Stern Advice - Insurance industry woes could hit consumers

WASHINGTON Wed Oct 24, 2012 3:12pm EDT

WASHINGTON Oct 22 (Reuters) - Nobody wants to feel sorry for life insurance companies. They're just the annoying folk who make you think about death, cash your checks, and then give you grief if you ever have to file a claim, right?

Don't be so cynical. These are challenging times for the insurance industry. Company representatives meeting in Washington for the annual American Council of Life Insurers conference seemed downright gloomy, and were eager to tick off the troubles facing them.

Low interest rates mean insurers can't easily price or profit from the annuities they are selling. Bad and uninformed pricing decisions mean they may lose their shirts on some long-term care and annuity plans they sold years ago. Some companies are leaving markets they used to find profitable and trying to invent new and complex products to fit the "new normal." And they are afraid that forthcoming tax reform will hit their products big time.

You know what all that means: It's going to cost you. Here's how those industry challenges will hit your wallet and what to do about it.

-- Interest rates are low and staying there for a while. That's really the insurance industry's biggest challenge. When an insurance company sells fixed annuities (which promise purchasers monthly income for life), it typically buys bonds to secure the income it's promised to deliver. But with 10-year Treasuries paying less than 2 percent a year in interest, it's hard to guarantee that long-term stream of income.

How that affects you: If you're thinking of locking up your money for long-term retirement income, be aware that you're doing that near a market bottom, in terms of yield. Don't plunk down all the money you've set aside for annuities at once. Buy some now and some in a few years. Yields are likely to be better after 2014.

-- Mistakes were made in the long-term-care insurance field. Companies that jumped into that product space early didn't really understand just how pervasive and expensive such care was going to be. They may not be able to afford the bill for a generation of chronically ill baby boomers. Several insurers have walked away from issuing new policies.

Some companies are raising premiums - sometimes aggressively - on existing policies. Check this out: The California Public Employees' Retirement System (CalPERS) Board of Administration just approved an 85 percent increase in its long-term-care insurance premiums. It's not unusual to see rate hikes of 20 percent or more.

How that affects you: You may worry about needing long-term-care insurance, but you may not be able to afford it. If you're convinced, based on your health and finances, that you do need this coverage, look for a plan that limits payouts to three or five years, is issued by a company that has a sizeable long-term-care business and a top rating, and that you could afford to keep in place even if premiums were to rise by 50 percent.

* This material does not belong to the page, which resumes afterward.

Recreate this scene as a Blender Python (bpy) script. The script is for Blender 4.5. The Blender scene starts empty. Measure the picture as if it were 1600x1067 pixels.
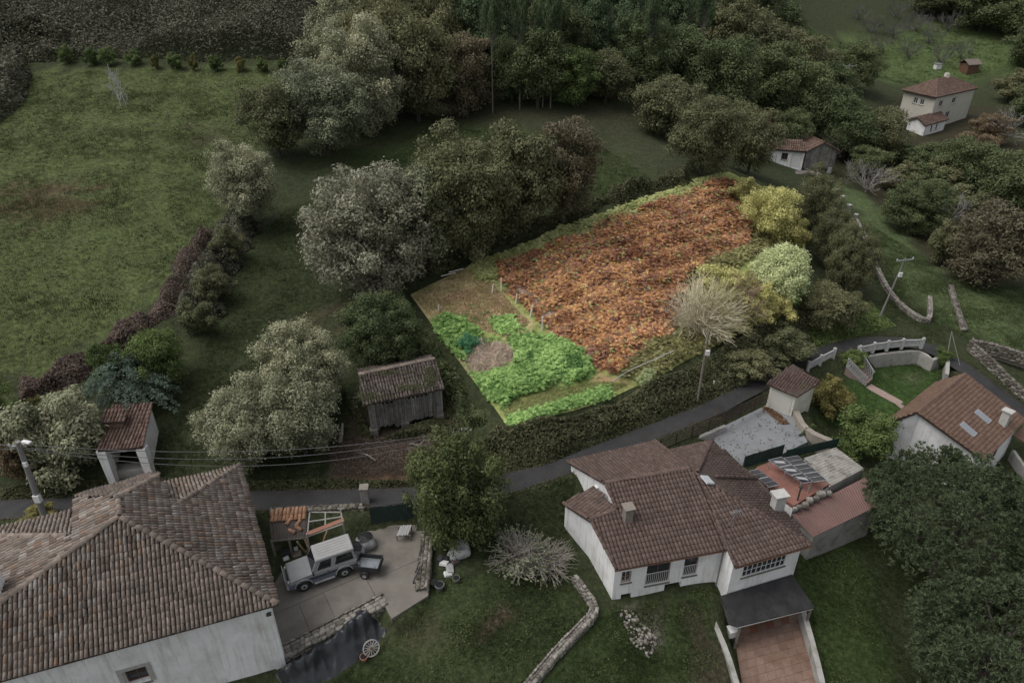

-- Old variable annuities were too generous. It's ironic that they had a bad reputation as consumer ripoffs because of their high fees. Their structures, which allow investors to invest in the stock market and still keep fat guaranteed returns, are proving to be costly to insurance companies. Some firms are actually trying to buy back their old annuities by offering lump sum payments to policyholders.

How that affects you: If you own an older variable annuity, don't be surprised if you get a lump sum offer. You'll probably have to take that to a smart adviser - one who understands insurance, life expectancy, the financial markets and more. Together you'll have to decide which is the better long-term outcome for you, based on your own life expectancy, health, where you'd put that lump sum, and other factors. Just remember, there's a reason the company thinks it will save itself money by buying you out.

-- Tax breaks could disappear. The cash-value life insurance and annuities industries are built on the tax breaks that accrue to their policyholders. Money you earn within an insurance policy is typically tax-deferred or tax-free, depending on how the product is structured and how you access the benefits. If Washington gets its act together in 2013 and "fixes" the fiscal cliff by reforming the income tax system, the value of insurance could suffer. Tax breaks for earnings inside of insurance policies could be limited for big policies or high-earning policyholders. Top tax rates could conceivably drop, if enough "loopholes" were closed. That would hurt the insurance industry.

How it affects you: Unless you are in a stratospheric tax bracket, try not to let tax savings drive your insurance purchases; only buy products that make sense because you actually need insurance guarantees. If you are in that elevated tax bracket, call your insurance adviser, because there's a good likelihood that whatever made sense for you last year or the year before will need to be adjusted. A change is going to come.